_Dataset section:_
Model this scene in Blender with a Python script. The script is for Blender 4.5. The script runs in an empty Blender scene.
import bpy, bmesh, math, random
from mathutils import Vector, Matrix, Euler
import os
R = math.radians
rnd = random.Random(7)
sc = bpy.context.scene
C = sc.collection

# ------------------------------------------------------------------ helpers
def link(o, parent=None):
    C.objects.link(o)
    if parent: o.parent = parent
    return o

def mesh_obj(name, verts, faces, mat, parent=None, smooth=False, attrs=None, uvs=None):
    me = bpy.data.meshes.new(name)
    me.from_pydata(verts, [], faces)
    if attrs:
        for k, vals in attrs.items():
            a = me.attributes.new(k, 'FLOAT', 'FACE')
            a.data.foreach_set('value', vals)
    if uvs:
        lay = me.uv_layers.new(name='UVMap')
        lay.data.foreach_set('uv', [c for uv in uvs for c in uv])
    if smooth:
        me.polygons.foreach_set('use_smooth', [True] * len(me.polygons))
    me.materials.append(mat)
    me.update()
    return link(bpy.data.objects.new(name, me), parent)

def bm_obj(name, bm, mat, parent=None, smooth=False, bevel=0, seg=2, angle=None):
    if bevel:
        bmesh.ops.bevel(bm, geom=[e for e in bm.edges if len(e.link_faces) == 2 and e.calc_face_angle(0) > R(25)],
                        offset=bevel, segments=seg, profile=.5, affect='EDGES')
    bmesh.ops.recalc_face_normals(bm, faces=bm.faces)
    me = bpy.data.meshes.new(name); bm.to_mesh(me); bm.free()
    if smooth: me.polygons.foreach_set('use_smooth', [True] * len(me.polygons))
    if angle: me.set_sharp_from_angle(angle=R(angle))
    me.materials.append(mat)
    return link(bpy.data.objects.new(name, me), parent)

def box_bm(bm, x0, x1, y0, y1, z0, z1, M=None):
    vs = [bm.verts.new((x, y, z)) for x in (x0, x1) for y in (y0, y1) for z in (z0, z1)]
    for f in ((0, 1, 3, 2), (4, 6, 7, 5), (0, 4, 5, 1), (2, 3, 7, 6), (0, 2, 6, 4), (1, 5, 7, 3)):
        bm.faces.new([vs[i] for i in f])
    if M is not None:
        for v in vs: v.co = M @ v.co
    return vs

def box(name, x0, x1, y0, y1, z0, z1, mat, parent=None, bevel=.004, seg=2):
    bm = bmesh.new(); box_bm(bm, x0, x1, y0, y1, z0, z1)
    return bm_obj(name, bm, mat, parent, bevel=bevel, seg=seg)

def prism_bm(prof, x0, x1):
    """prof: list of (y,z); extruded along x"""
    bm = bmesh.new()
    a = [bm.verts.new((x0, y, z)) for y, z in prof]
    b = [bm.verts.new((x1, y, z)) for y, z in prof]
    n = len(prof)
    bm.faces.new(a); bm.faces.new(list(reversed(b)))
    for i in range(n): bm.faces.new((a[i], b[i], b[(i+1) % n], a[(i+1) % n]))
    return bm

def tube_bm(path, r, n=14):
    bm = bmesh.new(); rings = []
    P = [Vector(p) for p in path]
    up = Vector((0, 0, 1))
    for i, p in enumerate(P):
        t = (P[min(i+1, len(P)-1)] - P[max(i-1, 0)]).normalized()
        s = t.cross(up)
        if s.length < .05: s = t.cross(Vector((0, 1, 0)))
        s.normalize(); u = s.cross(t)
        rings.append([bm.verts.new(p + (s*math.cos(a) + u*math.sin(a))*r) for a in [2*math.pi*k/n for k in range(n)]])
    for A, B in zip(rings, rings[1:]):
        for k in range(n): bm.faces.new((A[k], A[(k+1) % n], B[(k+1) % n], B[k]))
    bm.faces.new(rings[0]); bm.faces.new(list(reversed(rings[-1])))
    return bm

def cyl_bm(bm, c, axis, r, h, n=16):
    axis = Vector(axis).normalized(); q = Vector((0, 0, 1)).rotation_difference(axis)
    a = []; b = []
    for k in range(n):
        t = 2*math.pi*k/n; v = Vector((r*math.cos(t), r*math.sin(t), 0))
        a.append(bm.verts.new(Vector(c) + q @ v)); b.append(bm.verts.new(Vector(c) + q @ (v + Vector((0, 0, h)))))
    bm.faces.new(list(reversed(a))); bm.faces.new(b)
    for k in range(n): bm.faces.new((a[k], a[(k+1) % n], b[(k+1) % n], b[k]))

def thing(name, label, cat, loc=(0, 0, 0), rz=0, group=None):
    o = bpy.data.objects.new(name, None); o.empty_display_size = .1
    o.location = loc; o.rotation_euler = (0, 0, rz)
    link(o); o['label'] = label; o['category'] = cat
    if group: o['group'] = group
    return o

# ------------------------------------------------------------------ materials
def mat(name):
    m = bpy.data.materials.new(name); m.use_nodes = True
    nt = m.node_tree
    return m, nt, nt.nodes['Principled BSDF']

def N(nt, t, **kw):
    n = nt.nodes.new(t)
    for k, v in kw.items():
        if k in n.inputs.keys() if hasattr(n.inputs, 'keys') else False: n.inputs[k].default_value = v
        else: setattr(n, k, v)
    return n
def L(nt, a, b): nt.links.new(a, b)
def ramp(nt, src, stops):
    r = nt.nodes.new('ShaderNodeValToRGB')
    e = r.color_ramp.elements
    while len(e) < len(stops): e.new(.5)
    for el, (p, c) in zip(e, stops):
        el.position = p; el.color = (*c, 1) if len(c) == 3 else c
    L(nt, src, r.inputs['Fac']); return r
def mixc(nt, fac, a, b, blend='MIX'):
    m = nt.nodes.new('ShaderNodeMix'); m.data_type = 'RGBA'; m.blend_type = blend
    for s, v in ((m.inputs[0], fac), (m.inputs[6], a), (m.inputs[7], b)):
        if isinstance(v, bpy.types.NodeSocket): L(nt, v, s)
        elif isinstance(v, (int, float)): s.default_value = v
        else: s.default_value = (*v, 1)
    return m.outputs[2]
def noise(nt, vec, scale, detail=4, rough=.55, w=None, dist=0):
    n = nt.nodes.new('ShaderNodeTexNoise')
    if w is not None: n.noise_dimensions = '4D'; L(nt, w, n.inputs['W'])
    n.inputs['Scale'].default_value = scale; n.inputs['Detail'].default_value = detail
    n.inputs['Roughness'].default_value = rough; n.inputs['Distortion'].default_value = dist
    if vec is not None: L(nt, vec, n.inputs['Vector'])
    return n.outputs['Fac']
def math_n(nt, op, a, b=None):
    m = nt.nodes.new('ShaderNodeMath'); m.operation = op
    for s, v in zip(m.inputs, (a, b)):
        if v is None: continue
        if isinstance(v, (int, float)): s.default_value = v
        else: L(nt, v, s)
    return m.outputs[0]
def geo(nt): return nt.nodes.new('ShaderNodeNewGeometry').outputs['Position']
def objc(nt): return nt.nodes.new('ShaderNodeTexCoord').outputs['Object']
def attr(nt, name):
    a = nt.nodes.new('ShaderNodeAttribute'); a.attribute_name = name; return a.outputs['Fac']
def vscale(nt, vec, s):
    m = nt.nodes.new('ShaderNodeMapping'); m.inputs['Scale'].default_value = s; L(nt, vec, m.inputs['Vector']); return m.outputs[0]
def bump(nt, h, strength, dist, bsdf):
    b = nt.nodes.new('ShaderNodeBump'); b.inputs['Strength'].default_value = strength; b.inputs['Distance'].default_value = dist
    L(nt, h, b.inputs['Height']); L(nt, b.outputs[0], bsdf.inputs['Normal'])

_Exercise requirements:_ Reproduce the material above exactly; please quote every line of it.

_Written solution:_
Model this scene in Blender with a Python script. The script is for Blender 4.5. The script runs in an empty Blender scene.
import bpy, bmesh, math, random
from mathutils import Vector, Matrix, Euler
import os
R = math.radians
rnd = random.Random(7)
sc = bpy.context.scene
C = sc.collection

# ------------------------------------------------------------------ helpers
def link(o, parent=None):
    C.objects.link(o)
    if parent: o.parent = parent
    return o

def mesh_obj(name, verts, faces, mat, parent=None, smooth=False, attrs=None, uvs=None):
    me = bpy.data.meshes.new(name)
    me.from_pydata(verts, [], faces)
    if attrs:
        for k, vals in attrs.items():
            a = me.attributes.new(k, 'FLOAT', 'FACE')
            a.data.foreach_set('value', vals)
    if uvs:
        lay = me.uv_layers.new(name='UVMap')
        lay.data.foreach_set('uv', [c for uv in uvs for c in uv])
    if smooth:
        me.polygons.foreach_set('use_smooth', [True] * len(me.polygons))
    me.materials.append(mat)
    me.update()
    return link(bpy.data.objects.new(name, me), parent)

def bm_obj(name, bm, mat, parent=None, smooth=False, bevel=0, seg=2, angle=None):
    if bevel:
        bmesh.ops.bevel(bm, geom=[e for e in bm.edges if len(e.link_faces) == 2 and e.calc_face_angle(0) > R(25)],
                        offset=bevel, segments=seg, profile=.5, affect='EDGES')
    bmesh.ops.recalc_face_normals(bm, faces=bm.faces)
    me = bpy.data.meshes.new(name); bm.to_mesh(me); bm.free()
    if smooth: me.polygons.foreach_set('use_smooth', [True] * len(me.polygons))
    if angle: me.set_sharp_from_angle(angle=R(angle))
    me.materials.append(mat)
    return link(bpy.data.objects.new(name, me), parent)

def box_bm(bm, x0, x1, y0, y1, z0, z1, M=None):
    vs = [bm.verts.new((x, y, z)) for x in (x0, x1) for y in (y0, y1) for z in (z0, z1)]
    for f in ((0, 1, 3, 2), (4, 6, 7, 5), (0, 4, 5, 1), (2, 3, 7, 6), (0, 2, 6, 4), (1, 5, 7, 3)):
        bm.faces.new([vs[i] for i in f])
    if M is not None:
        for v in vs: v.co = M @ v.co
    return vs

def box(name, x0, x1, y0, y1, z0, z1, mat, parent=None, bevel=.004, seg=2):
    bm = bmesh.new(); box_bm(bm, x0, x1, y0, y1, z0, z1)
    return bm_obj(name, bm, mat, parent, bevel=bevel, seg=seg)

def prism_bm(prof, x0, x1):
    """prof: list of (y,z); extruded along x"""
    bm = bmesh.new()
    a = [bm.verts.new((x0, y, z)) for y, z in prof]
    b = [bm.verts.new((x1, y, z)) for y, z in prof]
    n = len(prof)
    bm.faces.new(a); bm.faces.new(list(reversed(b)))
    for i in range(n): bm.faces.new((a[i], b[i], b[(i+1) % n], a[(i+1) % n]))
    return bm

def tube_bm(path, r, n=14):
    bm = bmesh.new(); rings = []
    P = [Vector(p) for p in path]
    up = Vector((0, 0, 1))
    for i, p in enumerate(P):
        t = (P[min(i+1, len(P)-1)] - P[max(i-1, 0)]).normalized()
        s = t.cross(up)
        if s.length < .05: s = t.cross(Vector((0, 1, 0)))
        s.normalize(); u = s.cross(t)
        rings.append([bm.verts.new(p + (s*math.cos(a) + u*math.sin(a))*r) for a in [2*math.pi*k/n for k in range(n)]])
    for A, B in zip(rings, rings[1:]):
        for k in range(n): bm.faces.new((A[k], A[(k+1) % n], B[(k+1) % n], B[k]))
    bm.faces.new(rings[0]); bm.faces.new(list(reversed(rings[-1])))
    return bm

def cyl_bm(bm, c, axis, r, h, n=16):
    axis = Vector(axis).normalized(); q = Vector((0, 0, 1)).rotation_difference(axis)
    a = []; b = []
    for k in range(n):
        t = 2*math.pi*k/n; v = Vector((r*math.cos(t), r*math.sin(t), 0))
        a.append(bm.verts.new(Vector(c) + q @ v)); b.append(bm.verts.new(Vector(c) + q @ (v + Vector((0, 0, h)))))
    bm.faces.new(list(reversed(a))); bm.faces.new(b)
    for k in range(n): bm.faces.new((a[k], a[(k+1) % n], b[(k+1) % n], b[k]))

def thing(name, label, cat, loc=(0, 0, 0), rz=0, group=None):
    o = bpy.data.objects.new(name, None); o.empty_display_size = .1
    o.location = loc; o.rotation_euler = (0, 0, rz)
    link(o); o['label'] = label; o['category'] = cat
    if group: o['group'] = group
    return o

# ------------------------------------------------------------------ materials
def mat(name):
    m = bpy.data.materials.new(name); m.use_nodes = True
    nt = m.node_tree
    return m, nt, nt.nodes['Principled BSDF']

def N(nt, t, **kw):
    n = nt.nodes.new(t)
    for k, v in kw.items():
        if k in n.inputs.keys() if hasattr(n.inputs, 'keys') else False: n.inputs[k].default_value = v
        else: setattr(n, k, v)
    return n
def L(nt, a, b): nt.links.new(a, b)
def ramp(nt, src, stops):
    r = nt.nodes.new('ShaderNodeValToRGB')
    e = r.color_ramp.elements
    while len(e) < len(stops): e.new(.5)
    for el, (p, c) in zip(e, stops):
        el.position = p; el.color = (*c, 1) if len(c) == 3 else c
    L(nt, src, r.inputs['Fac']); return r
def mixc(nt, fac, a, b, blend='MIX'):
    m = nt.nodes.new('ShaderNodeMix'); m.data_type = 'RGBA'; m.blend_type = blend
    for s, v in ((m.inputs[0], fac), (m.inputs[6], a), (m.inputs[7], b)):
        if isinstance(v, bpy.types.NodeSocket): L(nt, v, s)
        elif isinstance(v, (int, float)): s.default_value = v
        else: s.default_value = (*v, 1)
    return m.outputs[2]
def noise(nt, vec, scale, detail=4, rough=.55, w=None, dist=0):
    n = nt.nodes.new('ShaderNodeTexNoise')
    if w is not None: n.noise_dimensions = '4D'; L(nt, w, n.inputs['W'])
    n.inputs['Scale'].default_value = scale; n.inputs['Detail'].default_value = detail
    n.inputs['Roughness'].default_value = rough; n.inputs['Distortion'].default_value = dist
    if vec is not None: L(nt, vec, n.inputs['Vector'])
    return n.outputs['Fac']
def math_n(nt, op, a, b=None):
    m = nt.nodes.new('ShaderNodeMath'); m.operation = op
    for s, v in zip(m.inputs, (a, b)):
        if v is None: continue
        if isinstance(v, (int, float)): s.default_value = v
        else: L(nt, v, s)
    return m.outputs[0]
def geo(nt): return nt.nodes.new('ShaderNodeNewGeometry').outputs['Position']
def objc(nt): return nt.nodes.new('ShaderNodeTexCoord').outputs['Object']
def attr(nt, name):
    a = nt.nodes.new('ShaderNodeAttribute'); a.attribute_name = name; return a.outputs['Fac']
def vscale(nt, vec, s):
    m = nt.nodes.new('ShaderNodeMapping'); m.inputs['Scale'].default_value = s; L(nt, vec, m.inputs['Vector']); return m.outputs[0]
def bump(nt, h, strength, dist, bsdf):
    b = nt.nodes.new('ShaderNodeBump'); b.inputs['Strength'].default_value = strength; b.inputs['Distance'].default_value = dist
    L(nt, h, b.inputs['Height']); L(nt, b.outputs[0], bsdf.inputs['Normal'])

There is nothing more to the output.